12 things to know about reducing the cost of textbooks to faculty and students
We know textbooks are outrageously expensive. The Library cares.
What can a faculty member do?
- The University must provide students with the ISBN and retail price for textbooks assigned so they can shop around for the best prices on their textbooks by federal law. Faculty members should be aware of the cost.
- Request the print textbook to be put on Reserves in the library, we will buy it for Reserves.
- They can teach out of an older edition, where the cost of the textbook is greatly reduced online or in campus bookstores.
- They assign a textbook or readings out of Open Educational Resources.
- They can forgo a textbook and just link to readings from university licensed databases.
What faculty should NOT do?
- Do not use more than a very short excerpt from a textbook or workbook on a course website since uploading materials created for the educational market is not likely to be a fair use.
What can a student do?
- Rent the textbook from the bookstore or publisher.

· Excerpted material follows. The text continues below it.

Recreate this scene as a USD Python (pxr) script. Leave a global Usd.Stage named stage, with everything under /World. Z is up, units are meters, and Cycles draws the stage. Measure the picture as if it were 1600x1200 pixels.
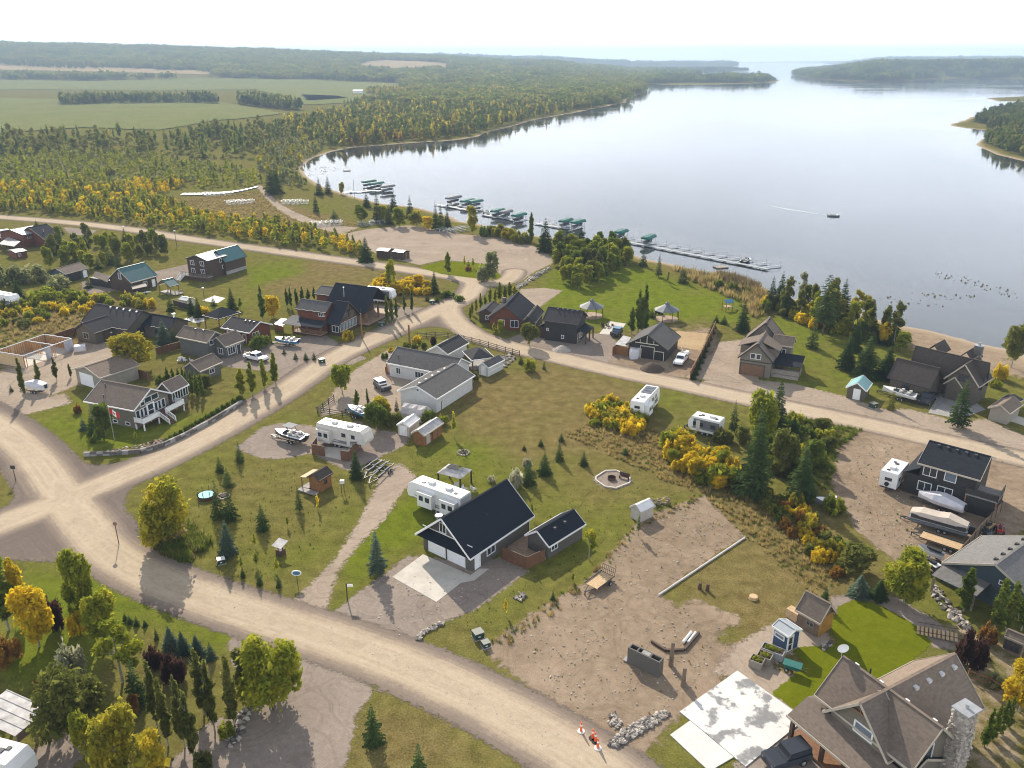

- Split the cost of the textbook with someone in the class.
- Buy an older edition of the textbook and talk to the professor about when is it necessary to read from the newer edition. Older editions may have different questions at the end of the chapter.
- See if the professor put the print textbook on reserves in the library.
- See if the library has the textbook, which will be highly unlikely because most academic libraries don’t buy textbooks, but they might have gotten an older copy as a gift.
- Buy the book from the bookstore and if it’s not kept for reference in the future, sell it back at the reduced price after the semester.